A noite foi, em suma, uma amostra do que está por vir nas próximas duas semanas. Os democratas apresentaram em sua convenção imigrantes ou parentes dos mortos por coronavírus. Trump trouxe a viúva de Davi Dorn, um policial negro aposentado, de 77 anos, que morreu no início de junho nos tumultos em St. Louis (Missouri) ao tentar proteger uma loja durante um saque. E também aos pais da norte-americana Kayla Mueller, que atuava em ações humanitárias e foi sequestrada e assassinada pelo Estado Islâmico.
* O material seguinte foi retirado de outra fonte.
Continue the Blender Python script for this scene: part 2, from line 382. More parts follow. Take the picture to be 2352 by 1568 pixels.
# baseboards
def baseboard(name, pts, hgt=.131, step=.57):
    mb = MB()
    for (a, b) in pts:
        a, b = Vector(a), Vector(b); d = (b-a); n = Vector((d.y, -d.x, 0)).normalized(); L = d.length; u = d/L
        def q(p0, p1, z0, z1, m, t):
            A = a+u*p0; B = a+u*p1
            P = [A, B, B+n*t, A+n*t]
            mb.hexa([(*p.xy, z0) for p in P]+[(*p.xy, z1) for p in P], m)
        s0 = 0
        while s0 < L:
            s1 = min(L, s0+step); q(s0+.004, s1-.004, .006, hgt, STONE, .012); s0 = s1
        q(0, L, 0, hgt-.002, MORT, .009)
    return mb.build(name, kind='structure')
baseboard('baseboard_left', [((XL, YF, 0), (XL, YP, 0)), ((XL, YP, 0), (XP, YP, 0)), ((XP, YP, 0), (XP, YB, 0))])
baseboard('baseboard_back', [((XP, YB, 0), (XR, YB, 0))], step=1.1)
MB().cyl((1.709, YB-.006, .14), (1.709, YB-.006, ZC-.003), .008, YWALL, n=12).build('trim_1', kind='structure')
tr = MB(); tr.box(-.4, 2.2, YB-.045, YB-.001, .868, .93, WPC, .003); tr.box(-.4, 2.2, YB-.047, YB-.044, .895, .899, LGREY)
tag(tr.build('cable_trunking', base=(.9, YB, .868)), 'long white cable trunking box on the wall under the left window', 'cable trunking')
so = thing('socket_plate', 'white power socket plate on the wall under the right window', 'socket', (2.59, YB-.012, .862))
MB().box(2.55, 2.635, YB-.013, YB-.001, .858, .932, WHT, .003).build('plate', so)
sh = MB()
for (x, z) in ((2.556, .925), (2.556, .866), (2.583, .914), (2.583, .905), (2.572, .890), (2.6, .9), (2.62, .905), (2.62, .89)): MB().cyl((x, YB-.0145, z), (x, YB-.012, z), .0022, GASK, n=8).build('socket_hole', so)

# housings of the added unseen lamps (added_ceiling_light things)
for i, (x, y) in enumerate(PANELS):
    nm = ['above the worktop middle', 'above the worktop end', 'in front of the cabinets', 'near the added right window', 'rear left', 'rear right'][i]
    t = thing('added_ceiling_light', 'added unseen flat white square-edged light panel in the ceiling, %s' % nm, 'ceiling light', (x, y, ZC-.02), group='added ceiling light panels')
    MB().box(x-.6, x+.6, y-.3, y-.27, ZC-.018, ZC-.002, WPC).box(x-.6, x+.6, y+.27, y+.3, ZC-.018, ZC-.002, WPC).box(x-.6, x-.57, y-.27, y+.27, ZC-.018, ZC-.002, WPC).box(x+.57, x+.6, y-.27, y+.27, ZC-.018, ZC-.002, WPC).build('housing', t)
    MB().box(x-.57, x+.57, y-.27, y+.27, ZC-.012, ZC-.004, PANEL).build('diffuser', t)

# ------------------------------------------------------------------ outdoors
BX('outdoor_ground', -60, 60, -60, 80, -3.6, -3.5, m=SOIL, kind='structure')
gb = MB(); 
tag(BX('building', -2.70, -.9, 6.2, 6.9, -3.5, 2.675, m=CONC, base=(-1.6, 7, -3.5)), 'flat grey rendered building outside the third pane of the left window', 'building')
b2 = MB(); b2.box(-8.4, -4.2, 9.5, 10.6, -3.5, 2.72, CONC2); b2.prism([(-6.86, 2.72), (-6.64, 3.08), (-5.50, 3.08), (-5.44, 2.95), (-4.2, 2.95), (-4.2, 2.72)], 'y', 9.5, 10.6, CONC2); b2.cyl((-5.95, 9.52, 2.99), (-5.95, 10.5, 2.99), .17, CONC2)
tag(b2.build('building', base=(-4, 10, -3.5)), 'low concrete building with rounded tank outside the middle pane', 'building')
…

Dois ângulos.
A filha e conselheira de Trump, Ivanka, que o apresentou e fez um dos principais discursos da convenção, resumiu assim os três anos e meio de seu pai na Casa Branca: “Washington não mudou Donald Trump, Donald Trump mudou Washington”.
O ato terminou com a ária Nessum Dorma, da ópera Turandot, que costuma ser tocada em comícios do republicano. Desta vez, porém, não vinha dos alto-falantes de um estádio, mas da sacada da própria Casa Branca, interpretada pelo tenor Christopher Macchio. Em seguida, fogos de artifício iluminaram o National Mall e os grandes monumentos a Lincoln e George Washington, como se fosse 4 de julho.